Like a baby with knowledge ZERO about God the Almighty, I soaked in the words of Jesus. I was told God do not look to me, but to the beauty of Jesus. My faith is not mine, it's Jesus faith that I should use to trust for my deliverance. I was told there is nothing good about me. Looking to self is like looking to filthy rags. I am to look to Jesus, not to myself. It's how good Jesus have walked on earth and on the cross and I am bury in him. All my dungs were all judged in the body of Jesus and I am risen up with him, the Righteousness of God in Christ.

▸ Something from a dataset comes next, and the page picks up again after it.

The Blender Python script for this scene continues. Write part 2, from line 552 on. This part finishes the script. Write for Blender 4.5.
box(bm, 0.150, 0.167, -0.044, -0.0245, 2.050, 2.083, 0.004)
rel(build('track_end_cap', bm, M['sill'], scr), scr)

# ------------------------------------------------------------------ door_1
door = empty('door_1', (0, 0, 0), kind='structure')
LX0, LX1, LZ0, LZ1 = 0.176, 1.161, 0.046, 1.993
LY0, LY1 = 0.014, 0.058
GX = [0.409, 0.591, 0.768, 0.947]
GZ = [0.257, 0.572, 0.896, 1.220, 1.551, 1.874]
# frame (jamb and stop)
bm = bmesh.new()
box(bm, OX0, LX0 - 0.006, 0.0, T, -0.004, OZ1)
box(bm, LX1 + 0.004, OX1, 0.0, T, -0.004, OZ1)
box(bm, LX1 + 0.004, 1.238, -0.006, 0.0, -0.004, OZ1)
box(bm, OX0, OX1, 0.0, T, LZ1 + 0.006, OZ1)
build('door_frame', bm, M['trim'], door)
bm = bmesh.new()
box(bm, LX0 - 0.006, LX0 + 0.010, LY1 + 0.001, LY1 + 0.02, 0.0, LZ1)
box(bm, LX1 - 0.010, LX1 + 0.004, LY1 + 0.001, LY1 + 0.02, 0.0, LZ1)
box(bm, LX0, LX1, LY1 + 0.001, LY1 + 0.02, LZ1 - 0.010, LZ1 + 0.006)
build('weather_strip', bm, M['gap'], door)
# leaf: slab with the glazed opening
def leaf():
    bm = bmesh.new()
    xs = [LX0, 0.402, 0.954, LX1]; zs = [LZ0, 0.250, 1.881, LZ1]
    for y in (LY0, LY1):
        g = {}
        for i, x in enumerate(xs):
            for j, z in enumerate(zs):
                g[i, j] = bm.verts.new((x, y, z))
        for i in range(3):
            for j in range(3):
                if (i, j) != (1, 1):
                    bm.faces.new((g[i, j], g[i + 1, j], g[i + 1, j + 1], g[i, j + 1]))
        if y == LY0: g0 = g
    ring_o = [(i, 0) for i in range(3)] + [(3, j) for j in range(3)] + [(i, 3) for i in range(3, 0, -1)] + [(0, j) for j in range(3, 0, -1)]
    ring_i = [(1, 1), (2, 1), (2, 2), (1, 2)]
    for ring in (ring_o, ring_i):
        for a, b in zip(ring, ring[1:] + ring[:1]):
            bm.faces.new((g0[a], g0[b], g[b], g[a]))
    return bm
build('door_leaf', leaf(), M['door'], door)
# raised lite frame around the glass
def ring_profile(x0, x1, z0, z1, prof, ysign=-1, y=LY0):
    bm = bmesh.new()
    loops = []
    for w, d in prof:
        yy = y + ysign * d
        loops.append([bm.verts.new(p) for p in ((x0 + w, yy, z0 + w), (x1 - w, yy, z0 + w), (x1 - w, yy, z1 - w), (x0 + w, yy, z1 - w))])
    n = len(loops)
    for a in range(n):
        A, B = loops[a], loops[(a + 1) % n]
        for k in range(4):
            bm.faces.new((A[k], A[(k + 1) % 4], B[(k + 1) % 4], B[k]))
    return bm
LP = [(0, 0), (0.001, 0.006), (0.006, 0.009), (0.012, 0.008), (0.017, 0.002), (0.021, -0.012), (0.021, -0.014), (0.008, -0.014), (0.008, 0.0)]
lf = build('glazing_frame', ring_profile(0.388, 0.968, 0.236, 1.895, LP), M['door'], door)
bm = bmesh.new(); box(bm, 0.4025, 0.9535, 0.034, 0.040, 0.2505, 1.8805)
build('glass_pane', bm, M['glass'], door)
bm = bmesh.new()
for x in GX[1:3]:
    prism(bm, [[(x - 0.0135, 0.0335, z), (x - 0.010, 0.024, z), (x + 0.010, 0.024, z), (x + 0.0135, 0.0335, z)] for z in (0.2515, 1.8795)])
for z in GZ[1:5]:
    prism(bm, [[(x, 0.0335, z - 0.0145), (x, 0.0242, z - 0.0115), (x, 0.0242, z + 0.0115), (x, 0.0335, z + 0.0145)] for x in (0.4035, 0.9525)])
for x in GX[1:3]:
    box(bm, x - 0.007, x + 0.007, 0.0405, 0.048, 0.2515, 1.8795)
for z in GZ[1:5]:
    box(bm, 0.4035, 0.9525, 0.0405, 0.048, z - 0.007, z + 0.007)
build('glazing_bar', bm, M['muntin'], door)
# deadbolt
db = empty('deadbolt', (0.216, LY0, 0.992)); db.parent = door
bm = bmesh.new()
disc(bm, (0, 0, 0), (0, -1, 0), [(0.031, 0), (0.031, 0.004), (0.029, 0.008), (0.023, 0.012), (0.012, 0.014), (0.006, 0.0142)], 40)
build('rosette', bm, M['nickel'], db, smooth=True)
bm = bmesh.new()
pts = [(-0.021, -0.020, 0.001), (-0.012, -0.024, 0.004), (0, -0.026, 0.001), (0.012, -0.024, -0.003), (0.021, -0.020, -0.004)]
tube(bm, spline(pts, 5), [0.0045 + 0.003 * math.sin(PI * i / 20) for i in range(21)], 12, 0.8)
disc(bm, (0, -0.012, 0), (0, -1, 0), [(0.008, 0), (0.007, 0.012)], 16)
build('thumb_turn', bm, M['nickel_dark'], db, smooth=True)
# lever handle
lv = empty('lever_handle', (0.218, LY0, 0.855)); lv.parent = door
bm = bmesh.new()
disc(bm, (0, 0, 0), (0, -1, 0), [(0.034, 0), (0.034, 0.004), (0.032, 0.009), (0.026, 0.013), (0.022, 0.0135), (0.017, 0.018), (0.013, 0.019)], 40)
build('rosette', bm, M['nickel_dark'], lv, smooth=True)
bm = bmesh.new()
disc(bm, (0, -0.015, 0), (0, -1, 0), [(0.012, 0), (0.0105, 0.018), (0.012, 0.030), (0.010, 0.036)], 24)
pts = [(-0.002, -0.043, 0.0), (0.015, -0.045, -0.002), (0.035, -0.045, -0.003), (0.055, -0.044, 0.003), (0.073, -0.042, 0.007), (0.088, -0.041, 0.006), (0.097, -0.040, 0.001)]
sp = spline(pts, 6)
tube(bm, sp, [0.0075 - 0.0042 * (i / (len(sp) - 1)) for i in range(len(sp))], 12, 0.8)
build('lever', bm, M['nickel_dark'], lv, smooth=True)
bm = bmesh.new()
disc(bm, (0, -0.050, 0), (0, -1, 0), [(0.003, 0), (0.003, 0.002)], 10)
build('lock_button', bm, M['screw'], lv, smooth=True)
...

That was my initial exposed to the goodness of Jesus. That is where I rooted myself in Him. I do not care what I have or have not. Lord said I am to look to Jesus! From the initial mentally force myself to look into Jesus for everything I need, to now Lord in me fully that I know I am just a breath, all is about him and nothing is about me. It is all about looking to Jesus. How shitty or how good my life had been was not important. The importance is how Jesus had and have been for me.
As I focus on Jesus and not on myself, Lord rises me up his path of righteousness. He puts me on high for his purpose. It's all about him, his needs and his wants. As I let him come through me to do His needs and His wants, all my needs and my wants He satisfied.
When I am in my weakness, Lord in me is in His fullness. Glory Glory! It's this continue looking to Jesus that He in you will be risen up high. He will accomplish good works through you. Glory Glory! Others will see and thought how good you are, but it's all about Lord Jesus. His Finished Work! His Blood, His Life, His Strength and His Wholeness. Glory Glory! Amen Amen!